May 24, 2023

Rediscovering hope

Sam Smith - During times like these it is easy to lose hope. In fact, there have been few moments in  our history as bad as those we are in right now and few in which we have felt so weak in our ability to change things for the better.

Part of the problem is that there seems no way we can challenge the Mafia style leadership on the right. But one of the reasons we reach this conclusion is that we have come to accept the idea that morality and decency can’t challenge thug-like tactics that have created so much power for so few.

History gives us a few alternatives. For example, consider the progress that blacks and women have made over past decades. The civil rights movement did not have tanks and troops. It had a visible soul backed by large numbers that even the most racist could not destroy. And if you just look at the political polls these days, it suggests that roughly half of Americans want something far more decent than Trump would have for us.

The Trump world was created in no small part by moving power away from the numerous small communities of America and creating domination by huge institutions controlled by a small number of humans.

Long moving in this direction has been our economy but in more recent decades it has been joined by forces such as Internet programs and national media modelled, like the economy, to reflect power rather than humanity.

Meanwhile, unnoted by the powerful and thus typically unheard by ordinary citizen, the institutions and systems that used to serve human interests primarily are declining in power and in their own ability to survive.

Here are just a few examples of where ground has been lost:

·     Local media

·    Churches

·      Community groups

·      Teaching civics in schools

·      Boy and Girl Scouts

And hardly a word is said in the media about cooperatives – the economic system most friendly to ordinary citizens.

In short, we have created a society that increasingly serves the powerful few and thinks of humans as only customers or tools rather than citizens. 

As noted here before, there is no other species where so few control the lives of so many. Nor does our history remind us that there once was a time when a human only interchanged with a few hundred others at most. In fact, you don’t need to go back more than a century to find a time when humans were lived in what we now  think of antiquated communities i.e. ones in which one’s views were mainly affected by real people and not by systems such as the Internet, advertising and other forms of propaganda.

I have lived with this conundrum my whole adult life but have been blessed by having chosen human communities in which to live and participate even when writing and interviewing about national affairs. I even lived a half dozen blocks from the US Capitol in a neighborhood that didn’t need any outsiders to define itself. And now I’m in a small town in Maine where morality and decency are still honored and in which someone as perverted as Donald Trump would get little respect regardless of one’s party, and, in fact, got only 27% of the vote in my town when running for reelection.

When I review my own life, I can think of few people from the corporate, hyper-institutional or major political worlds who had anywhere close to the influence on me as people who rose and led in real communities, people that include a farmer who taught me how to drive a six wheel truck when I was 13, three English teachers in my high school who showed me how to write, and two Texas liberals who were my first bosses starting in radio news. I value those times far more than dealing with those whose only asset was power, which more than a few misused.  
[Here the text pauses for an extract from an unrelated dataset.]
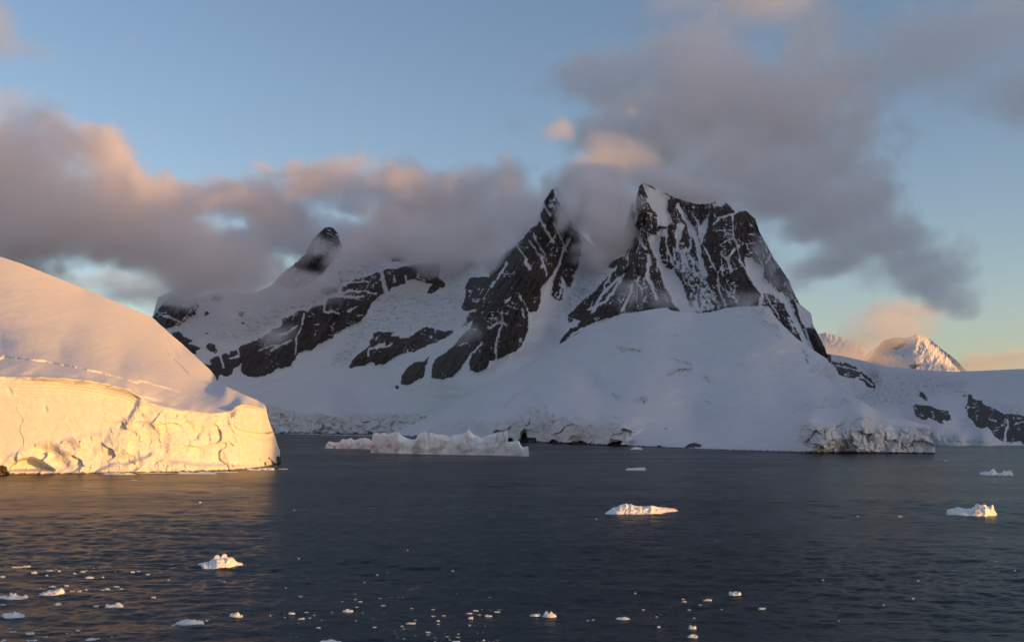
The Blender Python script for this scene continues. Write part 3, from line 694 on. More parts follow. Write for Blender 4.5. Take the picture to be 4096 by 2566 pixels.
# ------------------------------------------------------------------ the near ice-capped island
_cA = curve([(-70, 232)] + zd([(0,604),(50,620),(100,640),(200,680),(300,722),(360,748),(400,785),(430,810),(460,838),(495,870),(507,885),(512,897),(530,908),(560,922),(610,944),(622,950),(628,960),(630,975),(637,1000),(645,1018),(653,1042),(659,1065),(661,1080),(663,1086)]))
def crestA(px):
    return _cA(px) + 0.25 * fbm(px / 6, px * 0, 3, 27) + 0.8 * fbm(px / 1.2, px * 0, 2, 26) * (px > 262)
baseA = curve([(-70, 474.6), (0, 473.3), (40, 472.9), (85, 472.4), (127, 471.8), (170, 471.1), (212, 470.0), (240, 468.6), (262, 466.4), (272, 464.6), (281, 461.6)])
cliffA = zd([(-160,890),(0,884),(50,884),(100,885),(150,887),(200,892),(250,900),(300,912),(330,930),(352,945),(400,957),(450,964),(480,968),(520,968),(545,964),(555,953),(570,949),(600,954),(622,959)])
_kA = curve(cliffA)
ctrlA = [(p, float(baseA(p)), float(shoreY(baseA(p))) + 1) for p in (-70, -30, 0, 40, 85, 130, 170, 212, 254, 270, 281)]
ctrlA += [(x, y, float(shoreY(baseA(x))) + 9 + (y > 0) * 3) for x, y in cliffA]
ctrlA += [(x, (y + float(baseA(x))) / 2, float(shoreY(baseA(x))) + 4) for x, y in cliffA[::2]]
ctrlA += [(0, 345, 610), (60, 350, 625), (120, 365, 640), (170, 380, 650), (210, 395, 625), (225, 405, 570), (235, 402, 582), (225, 388, 655), (240, 393, 640),
          (0, 300, 760), (0, 256, 1000), (-70, 232, 1000), (-70, 330, 650), (85, 288, 1150), (153, 317, 1300), (120, 335, 850), (185, 345, 1250), (214, 377, 980), (190, 375, 800), (60, 310, 830), (258, 401, 640)]
depthA = rbf(ctrlA)
bowl = Mask().poly(za([(-200,225),(0,228),(500,252),(900,305),(1150,378),(1172,410),(1130,510),(1030,600),(850,690),(650,735),(430,755),(200,830),(60,900),(-200,900)])).blur(1.6)
cave = Mask().poly(za([(75,1004),(110,955),(170,920),(260,900),(330,925),(400,965),(460,1006)])).blur(0.8)
cave2 = Mask().poly(za([(330,880),(360,800),(430,800),(500,850),(560,930),(600,1000),(460,1000),(400,930)])).blur(3)
aro = Mask()
for p in ([(2248,900),(2275,915),(2290,960),(2375,952),(2350,890),(2320,885),(2325,945),(2300,940),(2262,898)], [(-20,965),(25,965),(60,978),(62,1025),(-20,1040)], [(2180,905),(2190,905),(2188,930)], [(2222,935),(2232,935),(2232,965),(2222,960)]):
    aro.poly(za(p))
aro_s = aro.blur(0.35)
apron = Mask().poly(za([(820,1010),(960,945),(1060,950),(1240,890),(1280,858),(1420,930),(1700,960),(2260,960),(2260,1060),(820,1060)])).blur(1.2)
scar = Mask(); scar.line(za([(0,80),(40,58),(180,75),(380,95),(600,140),(840,190),(1080,255),(1150,280),(1190,262),(1300,295),(1500,350),(1700,415),(1860,470)]), 2.4)
scar.line(za([(1160,378),(1260,408),(1400,440),(1470,445)]), 1.5)
scar_s = scar.blur(0.5); scar_w = scar.blur(2.2)
gash = Mask(); gash.line(zf([(690,1435),(720,1460),(750,1495),(790,1515),(830,1530)]), 1.4); gash.line(zf([(665,1345),(690,1390),(712,1430)]), 0.7); gash.line(zf([(662,1395),(672,1420)]), 0.5)
gash_s = gash.blur(0.5)
blA = Mask()
for w, p in ((1.4, [(70,320),(95,360)]), (2.2, [(1530,540),(1560,610),(1620,640)]), (2.4, [(1620,680),(1640,740),(1700,650)]), (2.2, [(2050,480),(2080,530),(2110,560)]), (1.6, [(2040,560),(2050,640)]), (1.2, [(980,730),(1020,740),(1170,780)]),
             (1.6, [(1440,800),(1550,800)]), (1.2, [(1640,800),(1680,850)]), (1.2, [(380,470),(388,510)]), (2.4, [(1100,520),(1060,600),(1000,650)])):
    blA.line(za(p), w)
blA_s = blA.blur(1.3)
butt = Mask().poly(za([(1890,400),(1985,385),(2060,400),(2190,440),(2240,480),(2240,540),(2300,650),(2350,800),(2350,960),(1880,980),(1880,700)])).blur(4.5)
scarp1 = curve([(-70, 362)] + za([(0,78),(40,60),(180,78),(380,98),(600,143),(840,193),(1080,258),(1150,280),(1190,262),(1300,298),(1500,352),(1700,418),(1860,470)]))
scarp2 = curve(za([(1160,378),(1260,408),(1400,440),(1470,447)]))
def dispA(px, py, Y):
    t = py - _kA(px)
    cl = sstep(-0.6, 0.8, t) * sstep(290, 275, px)
    x = (px - 512) / F * Y; z = CAMH + (HZ - py) / F * Y
    bw = bowl.at(px, py)
    lean = 10 * cl * sstep(250, -60, px)
    wall = shoreY(baseA(px)) + 1 + 9 * np.clip((baseA(px) - py) / np.maximum(baseA(px) - _kA(px), 1), 0, 1.2)
    lean = lean + cl * sstep(0, 4, t) * (Y - wall)
    d = -1.7 * bw * cl * sstep(0.5, 14, t) * sstep(-40, 140, px)
    layers = np.sin((t * 1.9 + 1.4 * fbm(px / 40, t / 9, 2, 111)) ) * 0.08 * sstep(0.5, 4, t) * sstep(26, 14, t + px * 0.03) * sstep(235, 200, px)
    d = d + cl * bw * layers
    rough = (0.12 + 0.88 * (1 - bw))
    d = d + cl * rough * (fbm(x / 22, z / 16, 4, 113, 0.5) * 2.6 + ridged(x / 30, z / 34, 3, 115, 0.5) * 1.8 + facet(x / 13, z / 13, 116) * 3.0 + facet(x / 4.5, z / 5, 114) * 0.8)
    d = d + cl * butt.at(px, py) * sstep(0, 12, t) * (2.5 + ridged(x / 9 + z / 40, z / 60, 4, 117) * 3.0)
    d = d + lean - cave.at(px, py) * 9 - cave2.at(px, py) * 3.2
    d = d + apron.at(px, py) * (3.5 + fbm(x / 4, z / 3, 3, 118) * 0.8) + sstep(462, 471, py) * cl * 0.8
    up = 1 - cl
    d = d + up * (fbm(px / 60, py / 30, 3, 119) * 7 + fbm(px / 24 - py / 15, (py + px * 0.28) / 3.5, 4, 121) * 0.55 * (Y / 500) + fbm(px / 4, py / 2, 3, 122) * 0.12)
    for ln, a0, a1, wd in ((scarp1, -60, 221, 2.6), (scarp2, 138, 176, 1.5)):
        sd = ln(px) + 0.5 * fbm(px / 7, px * 0, 3, 130) - py
        w_ = wd * (0.8 + 0.35 * np.clip(noise2(px / 22, px * 0, 131) + 0.5, 0, 1.2))
        d = d + up * sstep(0, 1, (px - a0) / 8) * sstep(0, 1, (a1 - px) / 40) * 2.9 * (Y / 600) * w_ * sstep(-0.15, 1.0, sd / w_) * sstep(34, 2, sd)
    d = d - gash_s.at(px, py) * 14 - blA_s.at(px, py) * cl * 1.6
    d = d + aro_s.at(px, py) * 1.5
    return d
def attrA(px, py):
    t = py - _kA(px); cl = sstep(-0.6, 0.8, t)
    foot = sstep(1.0, 0.2, baseA(px) - py + 1.2 * noise2(px / 5, px * 0, 123))
    return {'rock': np.clip(np.maximum(aro_s.at(px, py) * 1.6, foot * 0.85), 0, 1), 'ice': cl * (0.35 + 0.5 * sstep(-0.2, 0.5, fbm(px / 14, py / 9, 4, 125))),
            'blue': np.clip(np.maximum(blA_s.at(px, py) * 1.2 * sstep(-0.1, 0.35, fbm(px / 2.5, py / 2.5, 3, 127)), 0.4 * gash_s.at(px, py)) * 0.8, 0, 1)}
relief('snow_island', -65, 281.0, 900, 560, baseA, crestA, depthA, dispA, attrA, M_near, back=520, back_drop=0.95, soften=2)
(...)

Can we bring humanity and community back into our lives or are we forever trapped in the world we find on TV and the Internet and soon to be absorbed by artificial Intelligence?
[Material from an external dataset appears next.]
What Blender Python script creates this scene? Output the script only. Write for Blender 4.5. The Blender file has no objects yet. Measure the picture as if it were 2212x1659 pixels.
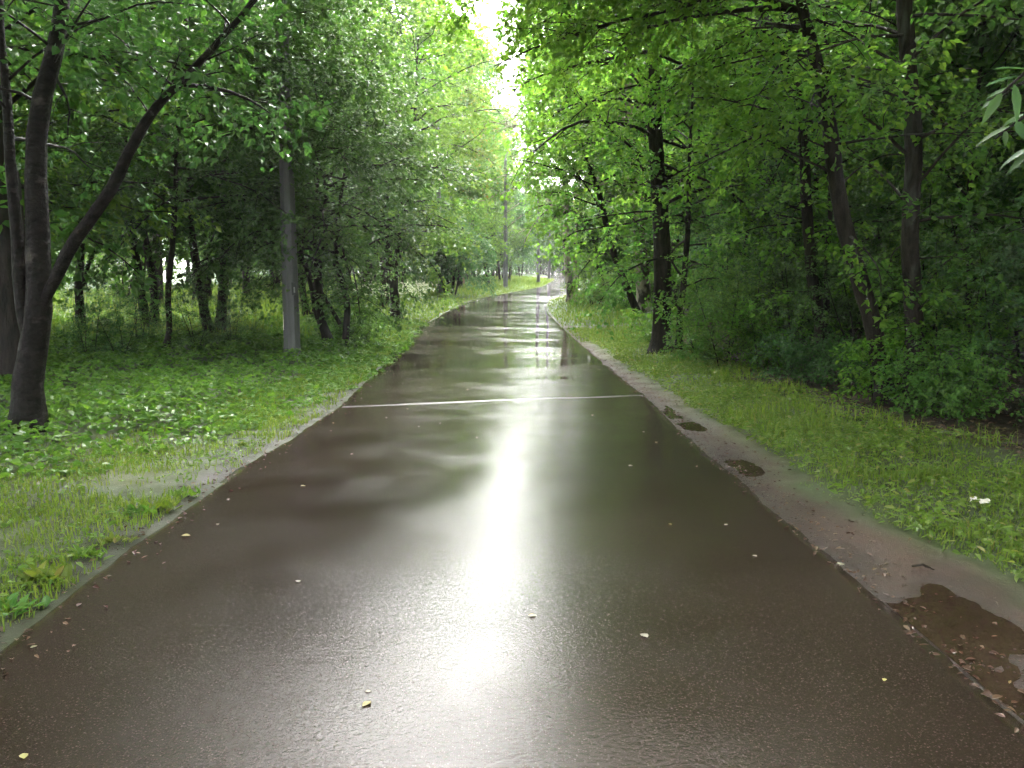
import bpy, math
import numpy as np
from mathutils import Euler, Vector
R = math.radians
SC = bpy.context.scene
COL = SC.collection

# ------------------------------------------------------------------ camera
FPX, CX, CY = 1815.0, 1106.0, 829.5            # focal length and centre in 2212 x 1659 pixels
CAM_H = 1.55
PITCH = math.atan((CY - 609.0) / FPX)
YAW = -math.atan(3.0 / FPX)
cam_d = bpy.data.cameras.new('camera')
cam = bpy.data.objects.new('camera', cam_d)
COL.objects.link(cam)
cam.location = (0, 0, CAM_H)
cam.rotation_euler = (R(90) - PITCH, 0, YAW)
cam_d.sensor_width = 36
cam_d.lens = 36 * FPX / 2212
cam_d.clip_start = 0.05
cam_d.clip_end = 3000
SC.camera = cam

# ------------------------------------------------------------------ sky, sun, exposure
SUN_EL, SUN_AZ = R(52), R(-1)                  # azimuth from +Y towards +X
world = bpy.data.worlds.new('World')
SC.world = world
world.use_nodes = True
wn, wl = world.node_tree.nodes, world.node_tree.links
wn.clear()
sky = wn.new('ShaderNodeTexSky')
sky.sky_type = 'NISHITA'
sky.sun_disc = False
sky.sun_elevation = SUN_EL
sky.sun_rotation = SUN_AZ
sky.air_density = 1.0
sky.dust_density = 4.0
hs = wn.new('ShaderNodeHueSaturation')
hs.inputs['Saturation'].default_value = 0.22   # rain cloud: nearly white
bg = wn.new('ShaderNodeBackground')
bg.inputs['Strength'].default_value = 0.15
wo = wn.new('ShaderNodeOutputWorld')
wl.new(sky.outputs[0], hs.inputs['Color'])
wl.new(hs.outputs[0], bg.inputs['Color'])
wl.new(bg.outputs[0], wo.inputs['Surface'])
sun_d = bpy.data.lights.new('sun', 'SUN')
sun_d.energy = 1.5
sun_d.angle = R(120)
sun_d.color = (1.0, 0.97, 0.93)
sun = bpy.data.objects.new('sun', sun_d)
COL.objects.link(sun)
sdir = Vector((math.sin(SUN_AZ) * math.cos(SUN_EL), math.cos(SUN_AZ) * math.cos(SUN_EL), math.sin(SUN_EL)))
sun.rotation_euler = sdir.to_track_quat('Z', 'Y').to_euler()
sun.location = (0, 0, 40)
vs = SC.view_settings
vs.view_transform = 'Standard'
vs.look = 'None'
vs.exposure = 3.68
vs.gamma = 1.0
cy = SC.cycles
cy.use_denoising = True
try:
    cy.denoiser = 'OPENIMAGEDENOISE'
    cy.denoising_input_passes = 'RGB_ALBEDO_NORMAL'
except Exception:
    pass
cy.max_bounces = 6
cy.diffuse_bounces = 3
cy.debug_use_spatial_splits = True
cy.glossy_bounces = 3
cy.transmission_bounces = 4
cy.transparent_max_bounces = 4
cy.use_adaptive_sampling = True
cy.adaptive_threshold = 0.08
cy.adaptive_min_samples = 16
cy.sample_clamp_indirect = 6.0
cy.caustics_reflective = False
cy.caustics_refractive = False

# ------------------------------------------------------------------ helpers
_rot = Euler((R(90) - PITCH, 0, YAW)).to_matrix()
ROT = np.array(_rot)
CAMP = np.array([0, 0, CAM_H])


def ray(px, py):
    return ROT @ np.array([(px - CX) / FPX, -(py - CY) / FPX, -1.0])


def zg(y):
    s = np.clip(np.asarray(y, float) - 12.0, -30, 118)
    return np.where(s > 0, 0.0245 * (np.sqrt(s * s + 16) - 4.0), 0.0)


def U(px, py):
    """ground point seen at a pixel of the 2212-wide photograph"""
    d = ray(px, py)
    lo, hi = 0.5, 160.0
    f = lambda t: CAM_H + t * d[2] - float(zg(t * d[1]))
    if f(hi) > 0:
        return CAMP + d * hi
    for _ in range(60):
        m = (lo + hi) / 2
        if f(m) > 0:
            lo = m
        else:
            hi = m
    p = CAMP + d * lo
    p[2] = float(zg(p[1]))
    return p


def AT(px, py, y):
    d = ray(px, py)
    return CAMP + d * (y / d[1])


def norm(v):
    v = np.asarray(v, float)
    return v / (np.linalg.norm(v, axis=-1, keepdims=True) + 1e-9)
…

I think we can if we rediscover what it really means to be human and exist well with other humans. We need to put humanness above power and prominence and find more ways to express it.

A few possibilities:

·      Create a non-theological alternative to the decline in churches, such as weekly gatherings of neighbors to hear talks, and engage in conversations, about non-political issues facing the community.

·      Redesign school curricula to help students understand such values as morality, community, cooperation, decency, civics and mediation.

·      Start online community news sites to make citizens better informed and present non-political issues of significance.

Is the task too difficult? We won’t know until we no longer only complain about what is happening now but build an alternative that folks can admire.